Monday, August 07, 2006

The New South?


With an arsenal of questionable tales from former congressional interns, my jury of personal opinion on Congressman Harold Ford is still out. In spite of these reservations, I'd like to share the following article from TIME, which offers its take on one of the younger members of Congress who is making his bid for senator this fall.

My favorite --and perhaps the most redeeming-- quote from the article:

Harold Ford Jr. was raised in the tradition of old-style Southern politics, but if he wins, he could be creating a new one. He says, "It's harder for Senate Democrats or candidates to distinguish themselves from the national Democratic model." So instead, he's simply going to try to break it.

4 comments:

Brother Spotless said...

From what I've heard, he's ambitious (like all members of Congress) and a complete asshole (again, Congress is full of them, but he apparently is worse than most). His voting history looks more like a Republican's, until I realize that it has to be that way if he wants to survive politically in the South. If we voted in a vaccum, I wouldn't vote for him. However, like the article says, Tennessee is a swing state, and could tilt the balance of power in the Senate. In that regard, I'd vote for him. Having power in the Senate means that the Dems would have control of what votes make it to committee, and ultamitely the Senate Floor.

I have similar reservations about Casey in Pennsylvania, but he's running against Santorum. Taking Tennessee and defeating Santorum would not only push the balance of power to the Dems (I'm not wildly excited about Dems in general, but the social conservative push that has occured over the last 6 years is killing me), but both would be symbolic blows to the Republican machine. Tennessee is the birthplace of the Klan (probably not fair to use in this argument, but I like pointing that out) and Santorum is #3 on the Rupublican Hiarchy; and he scares me like Strom Thurman scared me...

Ford isn't who I'd be looking for in terms of Black or Democratic leadership, but I still want him to win.

Rightwing Insider said...

When I listen to the rhetoric of the Democrat Party, I am left with the distinct conviction that they just don't get it. Their solution to terrorism is to pull back, prostrate, and beg the terrorist not to kill us.

Make no mistake about it. These are perilous times. We are faced by an implacable enemy who knows nothing beyond killing Americans and "unbelievers." I am reminded of the scene from the movie "Terminator" when the hero is explaining the mission of the Terminator. The Terminator exists to kill the heroine. That's what he does. That's all he does. He cannot be bargained with; he cannot be negotiated with; he cannot be pleaded with. The Democrats and their leadership just don't get it. Because of that, they are unfit to lead.

Rightwing Insider said...

You might want to look at where the CURRENT home of the Klan is before you smear Tennessee!

Brother Spotless said...

The current home of the Klan is irreleavent to my point, which is that the South (and the Right Wing, my insider friend) is the historic and symbolic region of hatred towards blacks. The Klan had a lot to do with that, and Tennessee is where they originated. So, having a black Senator come out of that state would be monumental, both politically and symbolically.

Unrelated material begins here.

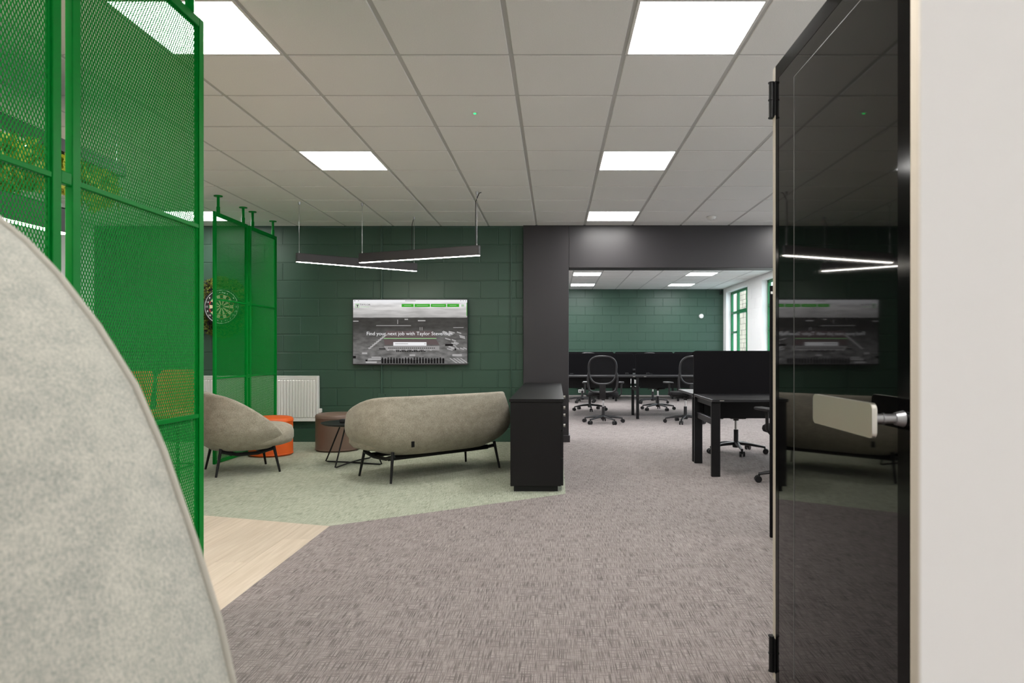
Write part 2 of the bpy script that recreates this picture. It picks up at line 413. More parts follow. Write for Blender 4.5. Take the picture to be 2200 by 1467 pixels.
def place_xneg(xf):      # a face looking to -X
    def f(o, u, z, d): o.location = (xf + .006 + d, u, z); o.rotation_euler = (0, 0, -PI / 2)
    return f
wb = struct(B().b2(XL, XP0 + .05, YT + .0045, YT + .20, 0, ZC + .02).obj('wall_back', M['green_paint']), 'dark green painted block wall behind the television')
block_wall(wb, None, XL, XP0, 0, ZC, -.007, -3.195, place_y(YT), M['green_paint'])
wf = struct(B().b2(XL, XR, YF + .0045, YF + .2, 0, ZC2 + .02).obj('wall_far', M['green_paint']), 'green painted block wall at the end of the far office')
block_wall(wf, None, -1.35, XR, 0, ZC2, .05, .1, place_y(YF), M['green_paint'])
wl = struct(B().b2(XL - .2, XL, YB, YT + .2, 0, ZC + .1).obj('wall_left', M['white_paint']), 'white wall at the left end of the lounge')
struct(B().b2(XL, XR, YB - .2, YB, 0, ZC + .1).obj('wall_behind', M['white_paint']), 'white wall behind the camera')
struct(B().b2(XL - .2, XL, YT + .2, YF + .2, 0, ZC2 + .1).obj('wall_office_left', M['white_paint']), 'white wall on the left of the far office')
struct(B().b2(XL, XP0, YT + .2, YP1 + .05, 0, ZC2 + .1).obj('wall_office_near', M['white_paint']), 'white wall lining behind the green block wall')
struct(B().b2(XP0, XP1, YP0, YP1, 0, ZC + .02, .004).obj('wall_pier', M['black_paint']), 'black painted pier between the television wall and the opening')
struct(B().b2(XP1, XR, YP0, YP1, 2.175, ZC + .02, .004).obj('wall_bulkhead', M['black_paint']), 'black painted bulkhead over the opening to the far office')
struct(B().b2(XP0, XR, YP0 + .02, YP1, ZC, ZC2 + .1).obj('wall_infill', M['slab']), 'closing board above the bulkhead')
struct(B().b2(4.0, XR, YP0, YP1, 0, 2.175).obj('wall_nib', M['black_paint']), 'black painted nib at the right of the opening')
# white walls round the camera
struct(B().prism([(.195, .38), (XR, .38), (XR, .50), (.33, .50)], 0, ZC).obj('wall_front', M['white_paint']), 'white wall end close to the camera on the right')
struct(B().b2(.80, XR, 2.465, 2.565, 0, 2.09).obj('wall_partition', M['white_paint']), 'white partition the black glass door hangs on')
# right wall with windows
XO = XR + .26
WIN = [(16.18, 18.20), (13.05, 15.05), (9.92, 11.92), (6.50, 8.50), (3.30, 5.40)]
ZS, ZH = .95, 2.64
b = B(); ylast = YF + .2
for (a, c) in WIN:
    b.b2(XR + .003, XO, c, ylast, 0, ZC2 + .1); b.b2(XR + .003, XO, a, c, 0, ZS); b.b2(XR + .003, XO, a, c, ZH, ZC2 + .1); ylast = a
b.b2(XR + .003, XO, YB - .2, ylast, 0, ZC2 + .1)
wr = struct(b.obj('wall_right', M['white_paint']), 'white painted block wall with tall windows on the right')
for (u0, u1) in ((18.20, YF), (15.05, 16.18), (11.92, 13.05)):
    block_wall(wr, None, u0, u1, 0, ZC2, .05, .1, place_xneg(XR), M['white_paint'], (), .003, .0012)
for k, (a, c) in enumerate(WIN):
    nm = ['with a pale stone building seen through it, farthest of the row', 'second from the far green wall, half hidden by the glass door', 'third from the far green wall', 'beside the near desks', 'nearest the glass door'][k]
    fx = XR + .12
    wd = struct(link('window_%d' % (k + 1), None, None, (fx, 0, 0)), 'green framed window %s' % nm)
    fr = B(); f = .055
    fr.b2(0, .06, a, a + f, ZS, ZH, .004); fr.b2(0, .06, c - f, c, ZS, ZH, .004); fr.b2(0, .06, a, c, ZH - f, ZH, .004); fr.b2(0, .06, a, c, ZS, ZS + f, .004)
    fr.obj('window_frame', M['green_frame'], wd)
    m1, m2 = c - .65, a + .52
    for y in (m1, m2): B().b2(-.005, .06, y - .022, y + .022, ZS + f, ZH - f, .004).obj('mullion', M['green_frame'], wd)
    B().b2(-.008, .06, m1, a + f, 2.07, 2.15, .004).obj('transom', M['green_frame'], wd)
    B().b2(-.002, .06, c - f, m1, 2.08, 2.13, .004).obj('transom', M['green_frame'], wd)
    B().b2(-.002, .06, c - f, m1, 1.59, 1.635, .004).obj('transom', M['green_frame'], wd)
    for (y0, y1) in ((m1 + .02, c - f), (m2 + .02, m1 - .02), (a + f, m2 - .02)): B().b2(.028, .034, y0, y1, ZS + f, ZH - f).obj('pane', M['window_glass'], wd)
    B().b2(-.16, 0, a, c, ZS - .02, ZS + .012, .004).obj('window_sill', M['white_metal'], wd)
# skirtings
struct(B().b2(XL, XP0, 8.878, YT + .006, 0, .165, .006).obj('baseboard_back', M['green_paint']), 'dark green skirting under the television wall')
struct(B().b2(XP0 - .015, XP1 + .015, YP0 - .015, YP1 + .015, 0, .085, .003).obj('baseboard_pier', M['black_paint']), 'black skirting round the pier')
struct(B().b2(XL, XR, 18.40, YF + .006, 0, .20, .006).obj('baseboard_far', M['green_paint']), 'green trunking skirting along the far wall')
struct(B().tube([(XL + .02, 18.39, .222), (XR - .02, 18.39, .222)], .014, 8).obj('trim_1', M['white_metal'], None, 40), 'white heating pipe above the far skirting')
# conduits on the television wall
struct(B().tube([(-2.178, 8.905, .57), (-2.178, 8.905, ZC)], .013, 10).obj('trim_2', M['green_paint'], None, 40), 'painted cable conduit running down behind the television')
struct(B().b2(-2.225, -2.13, 8.885, 8.925, .545, .60, .006).obj('trim_3', M['green_paint']), 'painted junction box at the foot of the conduit')
struct(B().tube([(-.555, 8.912, .17), (-.555, 8.912, ZC)], .007, 8).obj('trim_4', M['green_paint'], None, 40), 'thin painted conduit near the black pier')

# outside: pale stone building across a yard
ext = thing('stone_building', 'pale buff stone building seen through the far window', 'building', (10.5, 50, -.8))
B().b2(0, .5, -18, 12, 0, 9).obj('wall', M['stone_joint'], ext)
st = B(); z = 0; k = 0
while z < 9:
    h = random.choice((.22, .28, .34)); y = -18 + random.random() * .4
    while y < 12:
        l_ = random.uniform(.35, .8); t_ = random.uniform(0, .02)
        st.b2(-.03 - t_, .02, y, min(y + l_ - .02, 12), z, z + h - .02); y += l_
    z += h; k += 1
stuff(st.obj('stone', M['stone'], ext))
for (y, z) in ((-1.5, 1.4), (1.6, 1.4), (4.6, 1.4), (-4.8, 1.4), (-1.5, 4.6), (1.6, 4.6), (4.6, 4.6)):
    B().b2(-.05, .02, y, y + 1.0, z, z + 1.5).obj('window', M['white_metal'], ext)
struct(B().b2(XO + .01, 40, -10, 75, -.9, -.8).obj('trim_5', M['yard_bounce']), 'yard outside the windows, paled to bounce daylight up')

# ================================================================== THINGS
# ---- expanded mesh screens
def mesh_panel(W, H):
    """staggered pointed holes in a 3 mm sheet, lying in the YZ plane"""
    p, q, hw, hh = .0135, .012, .0044, .0098
    ow, oh = p / 2, .0115
    nx, nz = int(W / p), int(H / q); px = W / nx
    fx = px / p; t = .0014
    V, F = [], []
    outer = [(0, oh), (ow * fx, .0005), (ow * fx, -.0005), (0, -oh), (-ow * fx, -.0005), (-ow * fx, .0005)]
    inner = [(0, hh), (hw * fx, .0024), (hw * fx, -.0024), (0, -hh), (-hw * fx, -.0024), (-hw * fx, .0024)]
    for r in range(nz):
        zc = (r + .5) * q * H / (nz * q)
        for c in range(nx + (r % 2)):
            yc = (c + (0 if r % 2 else .5)) * px
            def cl(y): return min(max(y, 0), W)
            o = len(V)
            for sgn in (t, -t):
                V += [(sgn, cl(yc + a), min(max(zc + b_, 0), H)) for a, b_ in outer]
                V += [(sgn, cl(yc + a), min(max(zc + b_, 0), H)) for a, b_ in inner]
            for i in range(6):
                j = (i + 1) % 6
                F.append((o + i, o + j, o + 6 + j, o + 6 + i))
                F.append((o + 12 + j, o + 12 + i, o + 18 + i, o + 18 + j))
                F.append((o + 6 + i, o + 6 + j, o + 18 + j, o + 18 + i))
    me = D.meshes.new('mesh_sheet'); me.from_pydata(V, [], F); me.materials.append(M['green_metal']); return me
PW, PH = .82, 2.53
sheet = mesh_panel(PW - .07, PH - .075)
def screen_panel(name, label, x, y, width):
    t = thing(name, label, 'screen', (x, y, 0), 0, 'green mesh room divider panels')
    hx = .0125; W = width
    for y0 in (0, W - .038):
        B().b2(-hx, hx, y0, y0 + .038, 0.004, PH, .003, 2).obj('post', M['green_metal'], t)
    B().b2(-hx, hx, .038, W - .038, PH - .04, PH, .003).obj('rail', M['green_metal'], t)
    B().b2(-hx, hx, .038, W - .038, .004, .04, .003).obj('rail', M['green_metal'], t)
    for z in (1.655, .86): B().b2(-.010, .010, .038, W - .038, z - .009, z + .009, .002).obj('cross_rail', M['green_metal'], t)
    for y0 in (.038, W - .048): B().b2(-.005, .005, y0, y0 + .010, .04, PH - .04).obj('edge_strip', M['green_metal'], t)
    s = link('mesh_sheet', sheet, t, (0, .035, .038)); stuff(s)
    if abs(W - PW) > .001: s.scale = (.72, (W - .07) / (PW - .07), 1)
    for y0 in (.095, W - .095):
        b = B(); b.cyl((0, y0, PH - .005), (0, y0, ZC - .006), .014, n=12); b.cyl((0, y0, PH - .002), (0, y0, PH + .06), .018, n=12); b.lathe([(0, ZC - .009), (.042, ZC - .009), (.042, ZC), (0, ZC)], (0, y0, 0), 20)
        b.obj('ceiling_foot', M['green_metal'], t, 35)
    return t
def bracket(t, W):
    for z in (1.66, .86):
        B().b2(-.011, .011, W, W + .049, z - .02, z + .02, .003).obj('link_bracket', M['green_metal'], t)
s1 = screen_panel('mesh_screen', 'bright green mesh divider panel nearest the camera, cut by the left edge', -1.491 - .0125, 1.326, PW); bracket(s1, PW)
screen_panel('mesh_screen', 'bright green mesh divider panel nearest the camera, whole right-hand one of the pair', -1.491 - .0125, 2.195, PW)
s3 = screen_panel('mesh_screen', 'green mesh divider panel in front of the dartboard, behind the grey armchair', -3.405, 7.08, .765); bracket(s3, .765)
screen_panel('mesh_screen', 'green mesh divider panel nearest the dark wall, in front of the radiator', -3.405, 7.894, .765)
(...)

As far as the Insiders ill-placed disagreement with the Democratic Party, I'll simply say this: Republicans have had control of both hoses of Congress and the White House for the better part of the last six years. They underestimated Iraq (remember Rumsfeld saying that we'd be out in 6 months at most? Yea, that was in 2003...). They basically lied and said that Saddam and Osama were allies. They used sweeping generalizations to convince the American public that the entire Middle East was on the same side, ignoring the fact that there are deep-rooted ill feelings between the Sunni and Shia Muslims. Americans are no safer now than before 9/11. Our deficit has only risen. All of this, and Bush still has 2 more years.

Dems may be softer on terrorism (although, I've never heard one Democrat say he/she wants to "negotiate" with terrorists, as our Insider friend has suggested...) but it seems to me that Republicans have only made things worse.